While the High Line has been a huge boon to local business, a group of local merchants joined the construction workers in defending the casino development project.

“It is our firm belief that our city can’t afford to turn down opportunities for new business and economic growth,” wrote the ten small business owners, who ranged from Roman Mosher’s Manhattan Barber Shop to Sam Joseph’s Joe’s Pizza shop.

“The proposed development at Hudson Yards West would be vitally important for our community, creating the economic opportunities many of us need.”

Community reaction is baked into the approval process for locating the three new casinos. A community advisory board must review and approve any license application before the state gaming commission considers it. The advisory board is made up of the local elected officials from that neighborhood as well as the Borough president, the mayor and governor.

For Hudson Yards, that would be State Senator Brad Hoylman-Sigal, Assembly Member Tony Simone and Council Member Erik Bottcher.

A poll conducted by Friends of The High Line at the end of September found that just over half of the constituents of the three legislators said they would be less likely to vote for their local legislators if they supported the casino development project. One in ten said they would be more likely to vote for them and a quarter said they were not sure.

Two of the applicants for casino licenses already house gambling, at Yonkers Raceway and Aqueduct Park, and thus may have an easier time with community reaction. There are several proposals for a casino in Manhattan and all have provoked some level of community resistance.

Broadway theaters, for example, are fighting a proposal for a casino in Times Square.

All of the 11 casino proposals would, presumably, generate construction and permanent jobs.

But few are quite on the scale of Hudson Yards East (although perhaps close is the Soloviev group’s plan to partner with Mohegan Sun to build on its vast open property just south of the United Nations).

The heart of the criticism from the Friends of the High Line is that Related already had an approved plan for the eastern part of Hudson Yards.

“The 2009 plan allowed for up to 5,700 much-needed housing units,” Van Capelle said in comments repeated by Related so it could attack them. “The new plan has only about 1,500. That’s right—in the middle of a housing crisis, the developers are asking to slash the amount of housing they would build.”

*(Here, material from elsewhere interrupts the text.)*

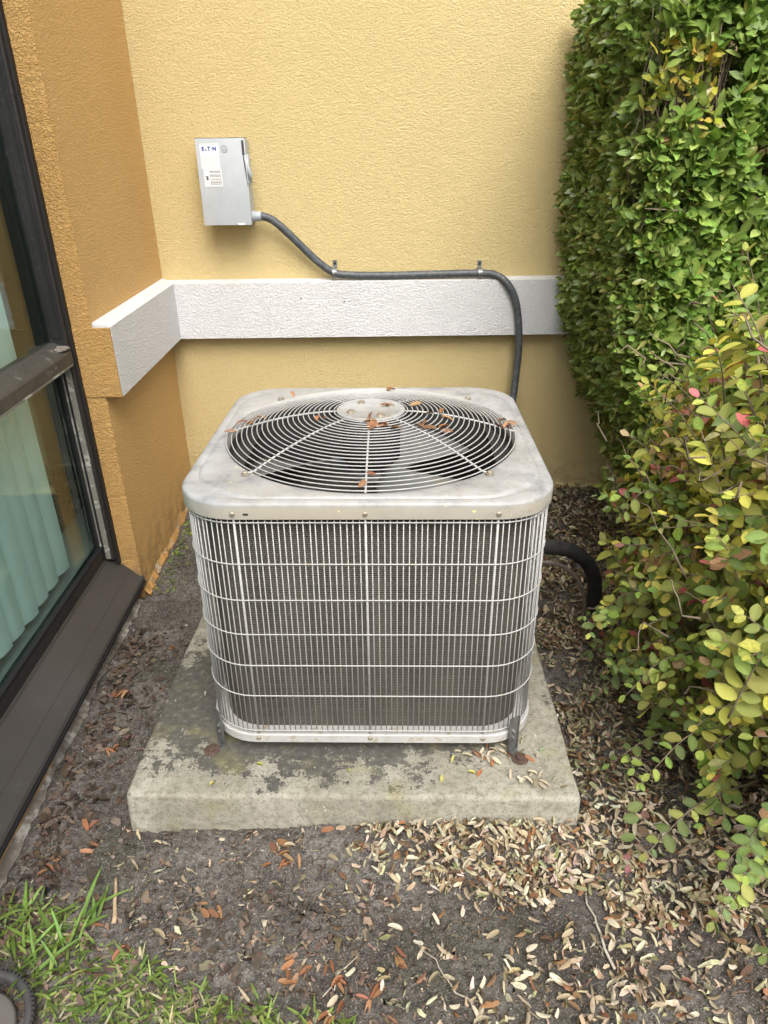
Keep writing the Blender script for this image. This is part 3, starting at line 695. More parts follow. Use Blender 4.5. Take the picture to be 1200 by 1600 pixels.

Related called this “extremely disingenuous” because the abandoned housing units “were all ultra luxury condo units, which are no longer an economically viable option to pay for the $2 billion required platform over the railyard.”

The new plan, with 1500 units of housing, “still maintains our affordable housing commitment” as well as “the basic test of economic viability,” Related said.

Notably, while the new plan is centered on pursuit of one of the three new gaming licenses, Related soft-pedals the casino. “Gaming is only 3.6% of the total development,” the company said.

The video stroll takes the viewer right around the base of the proposed hotel and casino. There is no signage suggesting there is gambling going on.